-- Collected data --
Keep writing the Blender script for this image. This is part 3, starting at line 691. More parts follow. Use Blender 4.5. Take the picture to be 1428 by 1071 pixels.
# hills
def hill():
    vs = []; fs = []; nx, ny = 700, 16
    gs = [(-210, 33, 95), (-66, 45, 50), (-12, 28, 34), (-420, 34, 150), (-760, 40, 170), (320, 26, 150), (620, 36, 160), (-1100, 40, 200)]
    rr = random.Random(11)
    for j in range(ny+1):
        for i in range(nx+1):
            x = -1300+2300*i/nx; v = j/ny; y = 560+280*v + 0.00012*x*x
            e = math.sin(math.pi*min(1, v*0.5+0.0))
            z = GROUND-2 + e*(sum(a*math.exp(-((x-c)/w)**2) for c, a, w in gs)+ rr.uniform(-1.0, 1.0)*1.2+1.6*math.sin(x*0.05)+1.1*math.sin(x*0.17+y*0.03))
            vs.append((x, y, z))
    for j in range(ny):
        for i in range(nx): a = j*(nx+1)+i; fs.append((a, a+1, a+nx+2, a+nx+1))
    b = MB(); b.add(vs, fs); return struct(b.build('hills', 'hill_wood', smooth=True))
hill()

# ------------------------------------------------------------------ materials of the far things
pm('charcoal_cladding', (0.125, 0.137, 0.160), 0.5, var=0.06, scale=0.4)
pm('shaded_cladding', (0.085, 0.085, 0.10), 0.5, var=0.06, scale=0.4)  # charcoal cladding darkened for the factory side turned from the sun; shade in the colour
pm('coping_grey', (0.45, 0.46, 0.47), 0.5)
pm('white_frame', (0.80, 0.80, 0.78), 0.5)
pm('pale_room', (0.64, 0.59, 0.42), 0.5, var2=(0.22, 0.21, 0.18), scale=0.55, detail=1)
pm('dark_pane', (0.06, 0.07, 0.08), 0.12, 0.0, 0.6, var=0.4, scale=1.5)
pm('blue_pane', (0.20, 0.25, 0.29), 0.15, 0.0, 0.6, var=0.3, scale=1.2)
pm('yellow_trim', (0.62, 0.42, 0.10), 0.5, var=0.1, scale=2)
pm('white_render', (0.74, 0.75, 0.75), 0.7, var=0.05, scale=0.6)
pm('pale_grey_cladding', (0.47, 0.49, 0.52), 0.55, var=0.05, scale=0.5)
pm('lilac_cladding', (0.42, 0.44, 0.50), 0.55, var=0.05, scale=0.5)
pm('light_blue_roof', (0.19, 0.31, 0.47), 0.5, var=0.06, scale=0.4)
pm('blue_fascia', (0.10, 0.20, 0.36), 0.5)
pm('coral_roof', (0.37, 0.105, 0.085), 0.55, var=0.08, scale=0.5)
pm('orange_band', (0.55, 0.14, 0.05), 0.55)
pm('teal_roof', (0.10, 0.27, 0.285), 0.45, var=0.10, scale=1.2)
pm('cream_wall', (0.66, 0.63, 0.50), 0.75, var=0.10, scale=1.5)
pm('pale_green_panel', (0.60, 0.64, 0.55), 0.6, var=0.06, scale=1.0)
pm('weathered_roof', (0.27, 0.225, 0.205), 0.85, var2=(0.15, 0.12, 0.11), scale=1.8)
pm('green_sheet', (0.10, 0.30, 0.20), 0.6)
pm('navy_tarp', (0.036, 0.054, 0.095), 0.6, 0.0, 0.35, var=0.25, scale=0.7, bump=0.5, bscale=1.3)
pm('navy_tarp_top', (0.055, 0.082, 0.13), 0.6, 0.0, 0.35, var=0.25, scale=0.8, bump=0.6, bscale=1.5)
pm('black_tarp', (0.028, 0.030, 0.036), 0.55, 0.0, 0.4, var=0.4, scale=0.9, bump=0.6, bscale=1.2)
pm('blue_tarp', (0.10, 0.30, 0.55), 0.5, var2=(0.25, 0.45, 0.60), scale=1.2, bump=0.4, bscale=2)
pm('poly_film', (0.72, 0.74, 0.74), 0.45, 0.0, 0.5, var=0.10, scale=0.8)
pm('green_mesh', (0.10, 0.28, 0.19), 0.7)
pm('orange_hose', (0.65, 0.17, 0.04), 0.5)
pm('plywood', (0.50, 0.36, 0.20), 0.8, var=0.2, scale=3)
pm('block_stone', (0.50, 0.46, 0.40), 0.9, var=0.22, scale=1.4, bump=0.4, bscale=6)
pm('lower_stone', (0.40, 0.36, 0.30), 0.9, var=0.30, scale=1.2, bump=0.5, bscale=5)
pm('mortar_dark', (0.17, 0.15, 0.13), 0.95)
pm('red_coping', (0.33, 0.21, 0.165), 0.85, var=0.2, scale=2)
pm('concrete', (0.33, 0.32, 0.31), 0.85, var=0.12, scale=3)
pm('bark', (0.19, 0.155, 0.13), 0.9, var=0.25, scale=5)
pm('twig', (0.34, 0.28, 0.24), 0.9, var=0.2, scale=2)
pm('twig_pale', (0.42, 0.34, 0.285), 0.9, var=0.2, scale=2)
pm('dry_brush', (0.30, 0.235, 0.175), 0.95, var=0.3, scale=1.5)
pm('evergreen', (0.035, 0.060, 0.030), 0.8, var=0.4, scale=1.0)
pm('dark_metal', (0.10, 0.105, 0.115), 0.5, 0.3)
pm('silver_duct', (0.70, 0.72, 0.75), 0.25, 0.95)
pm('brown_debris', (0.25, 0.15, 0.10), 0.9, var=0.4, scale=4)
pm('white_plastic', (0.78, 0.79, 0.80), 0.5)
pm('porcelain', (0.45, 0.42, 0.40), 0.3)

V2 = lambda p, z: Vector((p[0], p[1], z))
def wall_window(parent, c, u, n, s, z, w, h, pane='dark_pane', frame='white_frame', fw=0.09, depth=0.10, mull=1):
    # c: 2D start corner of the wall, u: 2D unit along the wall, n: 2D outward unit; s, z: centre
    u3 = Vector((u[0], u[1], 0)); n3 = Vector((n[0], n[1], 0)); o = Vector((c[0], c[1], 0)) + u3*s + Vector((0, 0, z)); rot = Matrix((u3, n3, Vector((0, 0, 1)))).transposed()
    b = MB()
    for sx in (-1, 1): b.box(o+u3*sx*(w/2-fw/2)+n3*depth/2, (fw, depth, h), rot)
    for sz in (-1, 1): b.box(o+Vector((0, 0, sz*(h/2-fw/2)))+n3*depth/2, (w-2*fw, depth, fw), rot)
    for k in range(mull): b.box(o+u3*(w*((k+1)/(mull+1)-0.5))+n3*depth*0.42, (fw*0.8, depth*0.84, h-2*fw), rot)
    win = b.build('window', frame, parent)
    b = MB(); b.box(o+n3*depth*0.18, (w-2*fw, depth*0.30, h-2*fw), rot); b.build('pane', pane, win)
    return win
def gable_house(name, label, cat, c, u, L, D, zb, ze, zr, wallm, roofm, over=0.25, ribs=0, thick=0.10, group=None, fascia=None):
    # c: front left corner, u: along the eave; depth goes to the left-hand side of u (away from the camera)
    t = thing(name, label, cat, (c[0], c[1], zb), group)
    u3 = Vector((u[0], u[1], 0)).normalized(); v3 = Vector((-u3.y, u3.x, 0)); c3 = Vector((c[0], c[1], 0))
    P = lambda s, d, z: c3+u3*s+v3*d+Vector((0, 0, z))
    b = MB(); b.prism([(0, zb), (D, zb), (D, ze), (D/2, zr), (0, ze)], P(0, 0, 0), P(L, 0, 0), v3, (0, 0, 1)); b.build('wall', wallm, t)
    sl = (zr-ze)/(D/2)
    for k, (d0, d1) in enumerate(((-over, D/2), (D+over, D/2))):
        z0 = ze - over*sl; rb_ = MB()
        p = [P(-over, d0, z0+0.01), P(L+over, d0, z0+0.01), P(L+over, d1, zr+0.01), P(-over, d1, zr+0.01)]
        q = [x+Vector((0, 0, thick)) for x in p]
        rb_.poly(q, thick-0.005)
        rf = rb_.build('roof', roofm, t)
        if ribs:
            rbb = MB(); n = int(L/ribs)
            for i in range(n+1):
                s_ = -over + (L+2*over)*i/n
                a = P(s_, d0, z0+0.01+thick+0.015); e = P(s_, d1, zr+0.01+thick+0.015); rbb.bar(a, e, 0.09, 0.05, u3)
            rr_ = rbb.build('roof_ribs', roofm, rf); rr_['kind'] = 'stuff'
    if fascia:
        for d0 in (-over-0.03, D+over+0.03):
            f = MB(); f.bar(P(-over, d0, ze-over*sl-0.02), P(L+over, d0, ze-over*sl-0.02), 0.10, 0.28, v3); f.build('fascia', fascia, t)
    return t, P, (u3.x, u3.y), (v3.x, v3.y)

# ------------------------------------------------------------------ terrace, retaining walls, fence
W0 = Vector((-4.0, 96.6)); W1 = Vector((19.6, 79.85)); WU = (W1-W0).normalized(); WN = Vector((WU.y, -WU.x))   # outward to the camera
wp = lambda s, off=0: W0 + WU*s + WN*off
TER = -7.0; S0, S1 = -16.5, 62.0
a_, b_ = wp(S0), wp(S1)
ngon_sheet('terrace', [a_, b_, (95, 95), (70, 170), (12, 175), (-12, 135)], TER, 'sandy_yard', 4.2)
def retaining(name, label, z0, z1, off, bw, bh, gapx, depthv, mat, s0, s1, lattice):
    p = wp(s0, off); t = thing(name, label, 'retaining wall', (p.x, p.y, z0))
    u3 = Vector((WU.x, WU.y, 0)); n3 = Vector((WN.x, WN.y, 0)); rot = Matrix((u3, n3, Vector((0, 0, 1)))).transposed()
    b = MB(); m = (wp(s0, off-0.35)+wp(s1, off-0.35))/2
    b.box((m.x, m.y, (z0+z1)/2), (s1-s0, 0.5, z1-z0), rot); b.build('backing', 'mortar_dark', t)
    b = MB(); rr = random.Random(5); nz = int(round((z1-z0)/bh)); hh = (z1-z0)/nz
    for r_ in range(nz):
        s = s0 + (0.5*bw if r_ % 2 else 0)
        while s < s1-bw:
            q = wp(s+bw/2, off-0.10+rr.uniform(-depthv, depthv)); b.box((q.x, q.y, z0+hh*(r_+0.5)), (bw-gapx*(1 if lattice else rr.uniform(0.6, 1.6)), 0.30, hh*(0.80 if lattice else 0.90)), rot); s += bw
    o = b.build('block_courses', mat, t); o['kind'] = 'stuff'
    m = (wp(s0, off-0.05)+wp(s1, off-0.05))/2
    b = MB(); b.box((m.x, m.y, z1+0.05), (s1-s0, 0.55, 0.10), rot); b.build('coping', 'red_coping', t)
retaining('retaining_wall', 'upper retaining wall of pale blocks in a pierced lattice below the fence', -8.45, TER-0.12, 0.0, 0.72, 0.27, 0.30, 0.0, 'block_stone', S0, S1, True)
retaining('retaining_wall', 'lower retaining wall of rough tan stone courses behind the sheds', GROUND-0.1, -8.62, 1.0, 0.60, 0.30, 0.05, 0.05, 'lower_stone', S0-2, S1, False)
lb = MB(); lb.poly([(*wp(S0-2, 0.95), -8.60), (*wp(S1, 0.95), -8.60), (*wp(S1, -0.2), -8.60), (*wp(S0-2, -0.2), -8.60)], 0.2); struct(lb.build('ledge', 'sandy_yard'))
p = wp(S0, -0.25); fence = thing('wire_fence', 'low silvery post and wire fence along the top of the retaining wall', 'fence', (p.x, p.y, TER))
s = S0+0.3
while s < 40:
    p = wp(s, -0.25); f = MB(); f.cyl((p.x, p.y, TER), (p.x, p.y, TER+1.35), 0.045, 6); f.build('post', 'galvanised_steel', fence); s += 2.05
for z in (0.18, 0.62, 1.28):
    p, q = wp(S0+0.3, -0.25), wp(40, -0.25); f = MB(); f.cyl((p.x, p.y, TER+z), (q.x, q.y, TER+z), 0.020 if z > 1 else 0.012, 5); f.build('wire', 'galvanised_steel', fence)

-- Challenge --
Repeat exactly, please, each line from the beginning of the data through the line with "0.160), 0.5, var=0.06, scale=0.4)" in it, and only those lines.

-- Expected answer --
Keep writing the Blender script for this image. This is part 3, starting at line 691. More parts follow. Use Blender 4.5. Take the picture to be 1428 by 1071 pixels.
# hills
def hill():
    vs = []; fs = []; nx, ny = 700, 16
    gs = [(-210, 33, 95), (-66, 45, 50), (-12, 28, 34), (-420, 34, 150), (-760, 40, 170), (320, 26, 150), (620, 36, 160), (-1100, 40, 200)]
    rr = random.Random(11)
    for j in range(ny+1):
        for i in range(nx+1):
            x = -1300+2300*i/nx; v = j/ny; y = 560+280*v + 0.00012*x*x
            e = math.sin(math.pi*min(1, v*0.5+0.0))
            z = GROUND-2 + e*(sum(a*math.exp(-((x-c)/w)**2) for c, a, w in gs)+ rr.uniform(-1.0, 1.0)*1.2+1.6*math.sin(x*0.05)+1.1*math.sin(x*0.17+y*0.03))
            vs.append((x, y, z))
    for j in range(ny):
        for i in range(nx): a = j*(nx+1)+i; fs.append((a, a+1, a+nx+2, a+nx+1))
    b = MB(); b.add(vs, fs); return struct(b.build('hills', 'hill_wood', smooth=True))
hill()

# ------------------------------------------------------------------ materials of the far things
pm('charcoal_cladding', (0.125, 0.137, 0.160), 0.5, var=0.06, scale=0.4)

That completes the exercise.